July 29

587 BC – The Babylonian Empire under Nebuchadnezzar the Great, sacks Jerusalem and destroys the First Temple.

904 –After a short siege, moslem saracen raiders under Leo of Tripoli sack Thessaloniki, the Byzantine Empire’s second largest city, and plunder it for a week.

1148 – The Siege of Damascus ends in a decisive crusader defeat and leads to the disintegration of the Second Crusade.

1567 – The 4 year old James VI is crowned King of Scotland at Stirling.

1775 –  General George Washington appoints William Tudor as Judge Advocate of the Continental Army which is considered the founding of the U.S. Army’s Judge Advocate General’s Corps

1858 – On board the USS Powhatan in Tokyo Bay, emissaries of the U.S. and Japan sign the Harris Treaty, regulating trade and legal rights of U.S. citizens in Japan.

1871 – The Connecticut Valley Railroad opens between Old Saybrook, Connecticut and Hartford, Connecticut in the United States.

1899 – The First Hague Convention, which a part of is the ban on the use of expanding and soft point bullets, is signed.

1907 – Sir Robert Baden-Powell sets up the Brownsea Island Scout camp in Poole Harbour on the south coast of England which is regarded as the foundation of the Scouting movement.
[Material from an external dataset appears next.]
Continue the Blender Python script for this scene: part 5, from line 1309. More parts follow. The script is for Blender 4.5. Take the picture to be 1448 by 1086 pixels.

1914 – Professor Irwin Corey is born in Brooklyn.

1921 – Adolf Hitler becomes leader of the NAtionalsoZIalistische Deutsche Arbeiterpartei (National Socialist German Workers Party)

1957 – The Tonight Show – Tonight Starring Jack Paar premieres on NBC with the host beginning the modern day talk show.

1958 – President Eisenhower signs into law the National Aeronautics and Space Act, which creates the National Aeronautics and Space Administration (NASA).

1959 – The first congressional elections are held in Hawaii as a state of the Union.

1965 – The first 4,000 troops of the  101st Airborne Division arrive in Vietnam, landing at Cam Ranh Bay, beginning the increase of forces ordered the day before by President Johnson.

1967 – Off the coast of North Vietnam the USS Forrestal catches on fire in the worst U.S. naval disaster since World War II, killing 134 crewmembers

1967 – During the fourth day of celebrating its 400th anniversary, the city of Caracas, Venezuela is shaken by an earthquake, leaving 500 people dead.

1976 – In New York City, David Berkowitz (a.k.a. the “Son of Sam”) kills 1 person and seriously wounds another in the first of a series of shootings.

2005 – Astronomers at the Palomar Observatory, California announce their discovery of 2 dwarf planets in the solar system officially named Eris and Makemake

2021 – The International Space Station temporarily spins out of control, moving  45 degrees out of attitude, following an engine malfunction of Russian module Nauka.